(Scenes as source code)
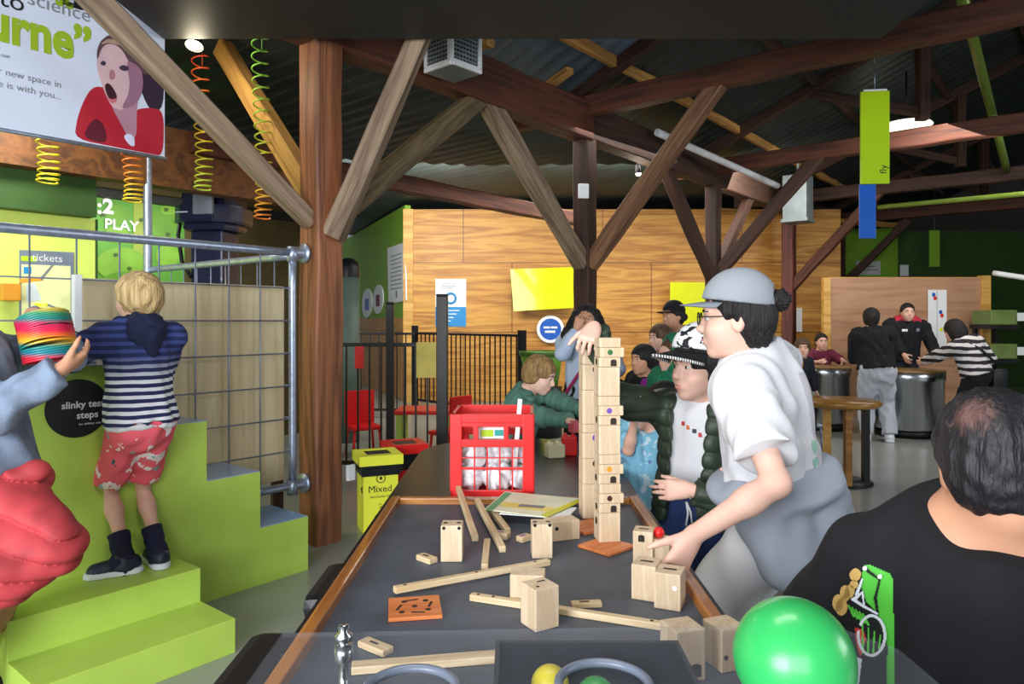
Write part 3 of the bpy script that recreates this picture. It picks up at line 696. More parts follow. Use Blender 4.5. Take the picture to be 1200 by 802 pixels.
# ---------------------------------------------------------------- coil springs hanging from the roof (slinkies)
def rainbow(name, stops):
    m, nt, bs = new_mat(name); N, L = nt.nodes, nt.links; tc = N.new('ShaderNodeTexCoord'); sp = N.new('ShaderNodeSeparateXYZ'); L.new(tc.outputs['Generated'], sp.inputs[0])
    rp = N.new('ShaderNodeValToRGB'); e = rp.color_ramp.elements
    while len(e) < len(stops): e.new(.5)
    for el, (p, c) in zip(e, stops): el.position = p; el.color = (*lin(c), 1)
    L.new(sp.outputs['Z'], rp.inputs['Fac']); L.new(rp.outputs['Color'], bs.inputs['Base Color']); bs.inputs['Roughness'].default_value = .35; return m
def coil(px, y0, y1, Y, r, turns, stops, label):
    p = W(px, y1, Y); L = W(px, y0, Y).z-p.z; n = turns*16; b = MB(); pts = []
    for i in range(n+1):
        t = i/n; z = L*(t**1.35); a = 2*math.pi*turns*t; sw = .015*math.sin(t*5)
        pts.append((r*math.cos(a)+sw, r*math.sin(a), z))
    b.tube(pts, .0055, 6); b.tube([pts[-1], (0, 0, L+.02), (0, 0, 3.2-p.z)], .003, 5)
    tag(b.obj('hanging_coil', rainbow('coil_'+label.split()[0], stops), None, p), label, 'coil spring', 'coil springs hanging from the roof')
YE, OR, RE, GR, LG = (226, 200, 40), (226, 120, 40), (214, 60, 40), (70, 170, 70), (170, 200, 60)
coil(55, 120, 214, 4.9, .066, 11, [(0, YE), (.6, LG), (1, LG)], 'yellow coil spring dangling below the left part of the banner')
coil(155, 150, 236, 4.9, .06, 12, [(0, YE), (.25, OR), (.7, RE), (1, RE)], 'red coil spring fading to yellow below the pictured boy')
coil(237, 66, 222, 5.0, .056, 15, [(0, LG), (.35, YE), (.7, OR), (1, RE)], 'orange topped coil spring fading to yellow above the navy viewer')
coil(307, 30, 256, 4.75, .052, 20, [(0, OR), (.22, YE), (.5, LG), (1, GR)], 'green coil spring fading to orange before the golden brace')

# ---------------------------------------------------------------- banner with a portrait
bn = empty('banner', AB(0, 0, 0), 'white hanging banner with green lettering and a photo of a gasping boy', 'banner')
pr = W(193, 184.5, 4.3); bn.location = pr; bn.rotation_euler = (0, 0, RZAB)     # local x = A; panel spans negative x
BW, BH = 1.65, 1.5
b = MB(); b.box((-BW, 0, 0), (0, .012, BH)); b.obj('panel', mat('banner_white', (206, 214, 232), .6, var=.01), bn)
b = MB(); b.tube([(-BW, .006, -.006), (.01, .006, -.006)], .012, 8); b.obj('hem_rod', M_GALV, bn)
b = MB(); b.tube([(-.2, .006, BH), (-.2, .006, 2.2)], .004, 6); b.tube([(-1.1, .006, BH), (-1.1, .006, 2.2)], .004, 6); b.obj('hanging_cords', M_GALV, bn)
def on_plane(px, py, root, M):                 # pixel -> local x,z on a plane's front (y=0)
    Mi = M.inverted(); o = Mi @ V((0, 0, HC)); d = Mi.to_3x3() @ V(((px-CX)/F, 1, -(py-HZ)/F)); t = -o.y/d.y; p = o+d*t; return p.x, p.z
MBn = Matrix.Translation(pr) @ Matrix.Rotation(RZAB, 4, 'Z')
def bp(px, py): return on_plane(px, py, bn, MBn)
def btext(s, px, py, size, m, **k): x, z = bp(px, py); text(s, size, m, bn, (x, -.002, z), align=k.pop('align', 'CENTER'), **k)
M_BG = mat('banner_green', (150, 178, 30), .6, var=.01)
btext('urne”', 107, 57, .275, M_BG, sx=.78, bold=.010, align='RIGHT'); btext('ED', 105, 5, .14, M_INK, sx=.8, bold=.006, align='RIGHT'); btext('st', 84, 1, .14, M_BG, sx=.8, bold=.006, align='RIGHT')
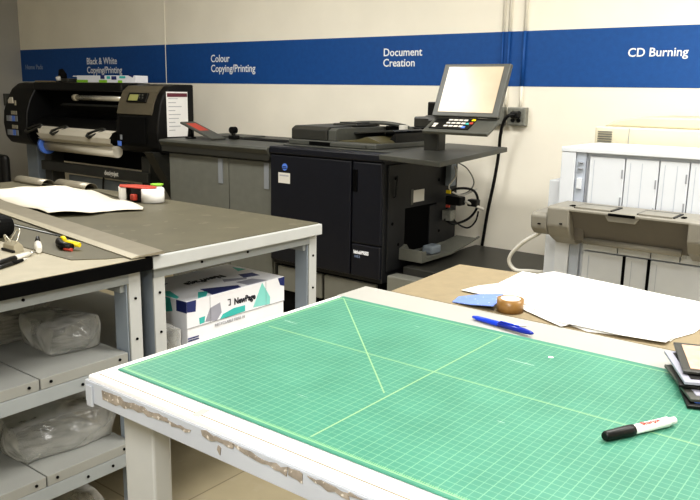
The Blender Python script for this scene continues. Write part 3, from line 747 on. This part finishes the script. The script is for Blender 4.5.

* _Request_
Leave the pictures out and output the rest of the listing exactly.

* _Response to the exercise_
Write part 3 of the bpy script that recreates this picture. It picks up at line 696. More parts follow. Use Blender 4.5. Take the picture to be 1200 by 802 pixels.
# ---------------------------------------------------------------- coil springs hanging from the roof (slinkies)
def rainbow(name, stops):
    m, nt, bs = new_mat(name); N, L = nt.nodes, nt.links; tc = N.new('ShaderNodeTexCoord'); sp = N.new('ShaderNodeSeparateXYZ'); L.new(tc.outputs['Generated'], sp.inputs[0])
    rp = N.new('ShaderNodeValToRGB'); e = rp.color_ramp.elements
    while len(e) < len(stops): e.new(.5)
    for el, (p, c) in zip(e, stops): el.position = p; el.color = (*lin(c), 1)
    L.new(sp.outputs['Z'], rp.inputs['Fac']); L.new(rp.outputs['Color'], bs.inputs['Base Color']); bs.inputs['Roughness'].default_value = .35; return m
def coil(px, y0, y1, Y, r, turns, stops, label):
    p = W(px, y1, Y); L = W(px, y0, Y).z-p.z; n = turns*16; b = MB(); pts = []
    for i in range(n+1):
        t = i/n; z = L*(t**1.35); a = 2*math.pi*turns*t; sw = .015*math.sin(t*5)
        pts.append((r*math.cos(a)+sw, r*math.sin(a), z))
    b.tube(pts, .0055, 6); b.tube([pts[-1], (0, 0, L+.02), (0, 0, 3.2-p.z)], .003, 5)
    tag(b.obj('hanging_coil', rainbow('coil_'+label.split()[0], stops), None, p), label, 'coil spring', 'coil springs hanging from the roof')
YE, OR, RE, GR, LG = (226, 200, 40), (226, 120, 40), (214, 60, 40), (70, 170, 70), (170, 200, 60)
coil(55, 120, 214, 4.9, .066, 11, [(0, YE), (.6, LG), (1, LG)], 'yellow coil spring dangling below the left part of the banner')
coil(155, 150, 236, 4.9, .06, 12, [(0, YE), (.25, OR), (.7, RE), (1, RE)], 'red coil spring fading to yellow below the pictured boy')
coil(237, 66, 222, 5.0, .056, 15, [(0, LG), (.35, YE), (.7, OR), (1, RE)], 'orange topped coil spring fading to yellow above the navy viewer')
coil(307, 30, 256, 4.75, .052, 20, [(0, OR), (.22, YE), (.5, LG), (1, GR)], 'green coil spring fading to orange before the golden brace')

# ---------------------------------------------------------------- banner with a portrait
bn = empty('banner', AB(0, 0, 0), 'white hanging banner with green lettering and a photo of a gasping boy', 'banner')
pr = W(193, 184.5, 4.3); bn.location = pr; bn.rotation_euler = (0, 0, RZAB)     # local x = A; panel spans negative x
BW, BH = 1.65, 1.5
b = MB(); b.box((-BW, 0, 0), (0, .012, BH)); b.obj('panel', mat('banner_white', (206, 214, 232), .6, var=.01), bn)
b = MB(); b.tube([(-BW, .006, -.006), (.01, .006, -.006)], .012, 8); b.obj('hem_rod', M_GALV, bn)
b = MB(); b.tube([(-.2, .006, BH), (-.2, .006, 2.2)], .004, 6); b.tube([(-1.1, .006, BH), (-1.1, .006, 2.2)], .004, 6); b.obj('hanging_cords', M_GALV, bn)
def on_plane(px, py, root, M):                 # pixel -> local x,z on a plane's front (y=0)
    Mi = M.inverted(); o = Mi @ V((0, 0, HC)); d = Mi.to_3x3() @ V(((px-CX)/F, 1, -(py-HZ)/F)); t = -o.y/d.y; p = o+d*t; return p.x, p.z
MBn = Matrix.Translation(pr) @ Matrix.Rotation(RZAB, 4, 'Z')
def bp(px, py): return on_plane(px, py, bn, MBn)
def btext(s, px, py, size, m, **k): x, z = bp(px, py); text(s, size, m, bn, (x, -.002, z), align=k.pop('align', 'CENTER'), **k)
M_BG = mat('banner_green', (150, 178, 30), .6, var=.01)
btext('urne”', 107, 57, .275, M_BG, sx=.78, bold=.010, align='RIGHT'); btext('ED', 105, 5, .14, M_INK, sx=.8, bold=.006, align='RIGHT'); btext('st', 84, 1, .14, M_BG, sx=.8, bold=.006, align='RIGHT')
The Blender Python script for this scene continues. Write part 3, from line 747 on. This part finishes the script. The script is for Blender 4.5.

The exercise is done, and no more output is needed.